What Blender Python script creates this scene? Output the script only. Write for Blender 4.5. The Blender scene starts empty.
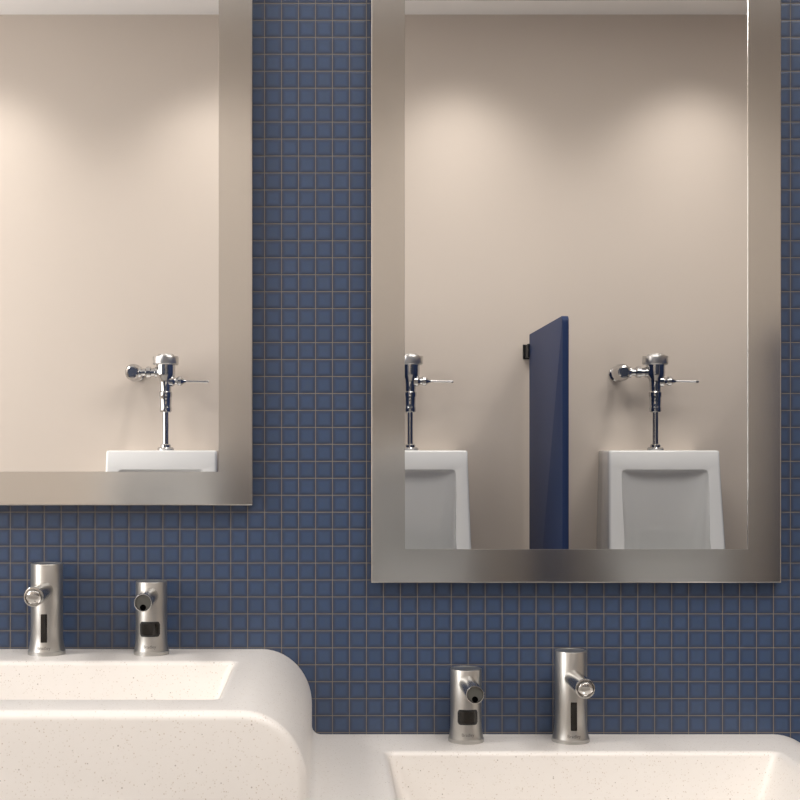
import bpy, bmesh, math
from mathutils import Vector, Matrix
PI = math.pi
SC = bpy.context.scene
COL = SC.collection

# ------------------------------------------------------------------ camera
D = 2.0                 # camera to tiled wall
EYE = 1.21
FPX = 1335.5            # focal length in pixels of an 800 px frame
cam = bpy.data.cameras.new('camera')
cam.sensor_width = 36.0
cam.lens = 36.0 * FPX / 800.0
cam.shift_x = 72 / 800.0
cam.shift_y = 50 / 800.0
cam.clip_start = 0.02
co = bpy.data.objects.new('camera', cam)
co.location = (0, -D, EYE)
co.rotation_euler = (PI / 2, 0, 0)
COL.objects.link(co)
SC.camera = co

# ------------------------------------------------------------------ room sizes
W = 2.844               # tiled wall to urinal wall
H = 2.776
XL, XR = -2.5, 3.0
WARM = (1.0, 0.965, 0.93)

# ------------------------------------------------------------------ world, lights, exposure
w = bpy.data.worlds.new('world')
SC.world = w
w.use_nodes = True
w.node_tree.nodes['Background'].inputs[0].default_value = (0.95, 0.97, 1.0, 1)
w.node_tree.nodes['Background'].inputs[1].default_value = 0.6

def area(name, loc, rot, sx, sy, power, color=WARM, spread=PI, shape='RECTANGLE'):
    l = bpy.data.lights.new(name, 'AREA')
    l.shape = shape; l.size = sx; l.size_y = sy
    l.energy = power; l.color = color; l.spread = spread
    o = bpy.data.objects.new(name, l)
    o.location = loc; o.rotation_euler = rot
    COL.objects.link(o)
    return o

def spot(name, loc, rot, power, angle, blend, radius=0.04, color=WARM):
    l = bpy.data.lights.new(name, 'SPOT')
    l.energy = power; l.color = color
    l.spot_size = math.radians(angle); l.spot_blend = blend
    l.shadow_soft_size = radius
    o = bpy.data.objects.new(name, l)
    o.location = loc; o.rotation_euler = rot
    COL.objects.link(o)
    return o

WASH_X = [-2.08, -1.235, -0.39, 0.457, 1.30, 2.15]     # wall washers in front of the urinal wall
WASH_Y = -(W - 0.31)
SINK_X = [-1.65, -0.80, 0.03, 0.88]
SINK_Y = -2.05
def beam(o, power, floor_):
    """photometric profile of a reflector lamp: intensity = cos(angle)^power + a little spill"""
    l = o.data; l.use_nodes = True
    nt = l.node_tree; N = nt.nodes; L = nt.links
    em = N['Emission']
    tc = N.new('ShaderNodeTexCoord'); sp_ = N.new('ShaderNodeSeparateXYZ'); L.new(tc.outputs['Normal'], sp_.inputs[0])
    def m2(op, a, b=None):
        n = N.new('ShaderNodeMath'); n.operation = op
        L.new(a, n.inputs[0])
        if b is not None: n.inputs[1].default_value = b
        return n.outputs[0]
    L.new(m2('ADD', m2('POWER', m2('ABSOLUTE', sp_.outputs['Z']), power), floor_), em.inputs['Strength'])
for x in WASH_X:
    beam(spot('wall_washer_beam', (x, WASH_Y, H - 0.02), (0, 0, 0), 30, 116, 0.60, 0.06, (1.0, 0.96, 0.92)), 4.2, 0.08)
for x in SINK_X:
    spot('sink_light_beam', (x, SINK_Y, H - 0.02), (math.radians(37), 0, 0), 34 if x > 0.5 else 13, 58, 0.9, 0.06, WARM)
area('corner_panel_glow', (-2.0, -0.75, H - 0.03), (0, 0, 0), 0.55, 0.55, 24, (1.0, 0.97, 0.94))
area('left_fill', (XL + 0.03, -1.75, 1.65), (0, -PI / 2, 0), 1.3, 1.5, 30, (1.0, 0.985, 0.97))  # added fill from the left, set in an invented window
area('ambient_fill', (0.9, -1.25, H - 0.03), (0, 0, 0), 1.8, 0.8, 29, WARM)  # added ambient fill, not a known ceiling lamp

SC.view_settings.view_transform = 'Standard'
SC.view_settings.look = 'None'
SC.view_settings.exposure = 0.06
SC.view_settings.gamma = 1.0
SC.view_settings.use_curve_mapping = False
try:
    SC.cycles.use_denoising = True
    SC.cycles.caustics_reflective = False
    SC.cycles.sample_clamp_indirect = 6
    SC.cycles.max_bounces = 12
    SC.cycles.diffuse_bounces = 6
    SC.cycles.glossy_bounces = 8
except Exception:
    pass

# ------------------------------------------------------------------ materials
def mat(name, color, rough=0.5, metal=0.0, **kw):
    m = bpy.data.materials.new(name)
    m.use_nodes = True
    b = m.node_tree.nodes['Principled BSDF']
    b.inputs['Base Color'].default_value = (*color, 1)
    b.inputs['Roughness'].default_value = rough
    b.inputs['Metallic'].default_value = metal
    for k, v in kw.items():
        b.inputs[k.replace('_', ' ')].default_value = v
    return m

def add_bump(m, scale, strength, dist=0.001, detail=3):
    nt = m.node_tree; N = nt.nodes; L = nt.links
    tc = N.new('ShaderNodeTexCoord'); no = N.new('ShaderNodeTexNoise'); bu = N.new('ShaderNodeBump')
    no.inputs['Scale'].default_value = scale; no.inputs['Detail'].default_value = detail
    bu.inputs['Strength'].default_value = strength; bu.inputs['Distance'].default_value = dist
    L.new(tc.outputs['Object'], no.inputs['Vector']); L.new(no.outputs['Fac'], bu.inputs['Height'])
    L.new(bu.outputs['Normal'], N['Principled BSDF'].inputs['Normal'])

M = {}
M['paint'] = mat('beige_wall_paint', (0.65, 0.572, 0.502), 0.7); add_bump(M['paint'], 300, 0.05)
M['ceiling'] = mat('ceiling_paint', (0.93, 0.92, 0.915), 0.8); add_bump(M['ceiling'], 250, 0.05)
M['floor'] = mat('floor_tile', (0.36, 0.34, 0.32), 0.45)
M['ceramic'] = mat('vitreous_china', (0.86, 0.86, 0.85), 0.12, 0.0, Coat_Weight=0.3, Coat_Roughness=0.05)
M['chrome'] = mat('chrome', (0.64, 0.64, 0.64), 0.10, 1.0)
M['satin'] = mat('satin_chrome', (0.62, 0.61, 0.60), 0.28, 1.0)
M['navy'] = mat('navy_plastic', (0.020, 0.036, 0.098), 0.5, 0.0, Specular_IOR_Level=0.15); add_bump(M['navy'], 900, 0.15, 0.0005)
M['black'] = mat('black_plastic', (0.012, 0.012, 0.013), 0.35)
M['hole'] = mat('nozzle_opening', (0.002, 0.002, 0.002), 0.9, 0.0, Specular_IOR_Level=0.0)
M['lens'] = mat('sensor_lens', (0.012, 0.010, 0.008), 0.12)
M['grey_disc'] = mat('dark_grey_disc', (0.11, 0.11, 0.10), 0.35, 0.3)
M['etch'] = mat('etched_lettering', (0.16, 0.155, 0.145), 0.5, 0.6)
M['mirror'] = mat('mirror_silver', (0.93, 0.925, 0.91), 0.0, 1.0)
M['white_trim'] = mat('white_metal_trim', (0.8, 0.8, 0.78), 0.4)
M['frost'] = mat('frosted_pane', (0.9, 0.92, 0.92), 0.4)

def brushed(name, color, rough, along='Z', aniso=0.0):
    m = mat(name, color, rough, 1.0)
    nt = m.node_tree; N = nt.nodes; L = nt.links; b = N['Principled BSDF']
    tc = N.new('ShaderNodeTexCoord'); mp = N.new('ShaderNodeMapping'); no = N.new('ShaderNodeTexNoise')
    sc = {'Z': (1500, 1500, 6), 'X': (6, 1500, 1500)}[along]
    mp.inputs['Scale'].default_value = sc
    no.inputs['Scale'].default_value = 1.0; no.inputs['Detail'].default_value = 2
    L.new(tc.outputs['Object'], mp.inputs['Vector']); L.new(mp.outputs['Vector'], no.inputs['Vector'])
    mr = N.new('ShaderNodeMapRange')
    mr.inputs['To Min'].default_value = rough * 0.8; mr.inputs['To Max'].default_value = rough * 1.2
    L.new(no.outputs['Fac'], mr.inputs['Value']); L.new(mr.outputs['Result'], b.inputs['Roughness'])
    return m
M['steel'] = brushed('brushed_steel_frame', (0.66, 0.645, 0.615), 0.125)
M['nickel'] = mat('brushed_nickel', (0.55, 0.54, 0.515), 0.36, 1.0)
M['polish'] = mat('polished_nickel', (0.60, 0.59, 0.57), 0.16, 1.0)

def tile_material():
    m = mat('blue_mosaic_tile', (0.05, 0.08, 0.16), 0.3)
    nt = m.node_tree; N = nt.nodes; L = nt.links; b = N['Principled BSDF']
    P = 0.0254; X0 = -0.1203; Z0 = 1.879
    tc = N.new('ShaderNodeTexCoord'); sp = N.new('ShaderNodeSeparateXYZ')
    L.new(tc.outputs['Object'], sp.inputs[0])
    def M2(op, a, bb=None, c=None):
        n = N.new('ShaderNodeMath'); n.operation = op
        for i, v in enumerate((a, bb, c)):
            if v is None: continue
            if isinstance(v, (int, float)): n.inputs[i].default_value = v
            else: L.new(v, n.inputs[i])
        return n.outputs[0]
    def edge(sock, o):
        t = M2('DIVIDE', M2('SUBTRACT', sock, o), P)
        f = M2('FRACT', M2('ADD', t, 400.0))
        cell = M2('FLOOR', M2('ADD', t, 400.0))
        return M2('MINIMUM', f, M2('SUBTRACT', 1.0, f)), cell
    ex, cx = edge(sp.outputs['X'], X0)
    ez, cz = edge(sp.outputs['Z'], Z0)
    d = M2('MINIMUM', ex, ez)
    def ramp(v, a, bb, smooth=True):
        n = N.new('ShaderNodeMapRange'); n.interpolation_type = 'SMOOTHSTEP' if smooth else 'LINEAR'
        n.inputs['From Min'].default_value = a; n.inputs['From Max'].default_value = bb
        L.new(v, n.inputs['Value']); return n.outputs['Result']
    grout = ramp(d, 0.010, 0.026)               # 0 in grout, 1 on tile
    rim_ramp = ramp(d, 0.02, 0.30)                 # darker, greyer colour towards each tile's rim
    wn = N.new('ShaderNodeTexWhiteNoise'); wn.noise_dimensions = '2D'
    cb = N.new('ShaderNodeCombineXYZ'); L.new(cx, cb.inputs[0]); L.new(cz, cb.inputs[1]); L.new(cb.outputs[0], wn.inputs['Vector'])
    nz = N.new('ShaderNodeTexNoise'); nz.inputs['Scale'].default_value = 90; L.new(tc.outputs['Object'], nz.inputs['Vector'])
    def mix(f, a, bb):
        n = N.new('ShaderNodeMix'); n.data_type = 'RGBA'
        L.new(f, n.inputs[0])
        for i, v in ((6, a), (7, bb)):
            if isinstance(v, tuple): n.inputs[i].default_value = (*v, 1)
            else: L.new(v, n.inputs[i])
        return n.outputs[2]
    blue = mix(wn.outputs['Value'], TILE_A, TILE_B)
    mott = mix(ramp(nz.outputs['Fac'], 0.35, 0.7), blue, TILE_C)
    til = mix(rim_ramp, TILE_RIM, mott)
    L.new(mix(grout, GROUT, til), b.inputs['Base Color'])
    mr = N.new('ShaderNodeMapRange'); mr.inputs['To Min'].default_value = 0.85; mr.inputs['To Max'].default_value = 0.30
    L.new(grout, mr.inputs['Value']); L.new(mr.outputs['Result'], b.inputs['Roughness'])
    hgt = M2('ADD', M2('MULTIPLY', grout, 0.7), M2('MULTIPLY', ramp(d, 0.03, 0.14), 0.5))
    bu = N.new('ShaderNodeBump'); bu.inputs['Strength'].default_value = 0.7; bu.inputs['Distance'].default_value = 0.0006
    L.new(hgt, bu.inputs['Height']); L.new(bu.outputs['Normal'], b.inputs['Normal'])
    return m
TILE_A = (0.042, 0.071, 0.142); TILE_B = (0.049, 0.080, 0.156); TILE_C = (0.047, 0.075, 0.136)
TILE_RIM = (0.037, 0.050, 0.090); GROUT = (0.215, 0.187, 0.145)
M['tile'] = tile_material()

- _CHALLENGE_
Write out again exactly the lines from the start of the data above through the line containing "COL = SC.collection", inclusive, excluding any pictures.

- _EXERCISE SOLUTION_
What Blender Python script creates this scene? Output the script only. Write for Blender 4.5. The Blender scene starts empty.
import bpy, bmesh, math
from mathutils import Vector, Matrix
PI = math.pi
SC = bpy.context.scene
COL = SC.collection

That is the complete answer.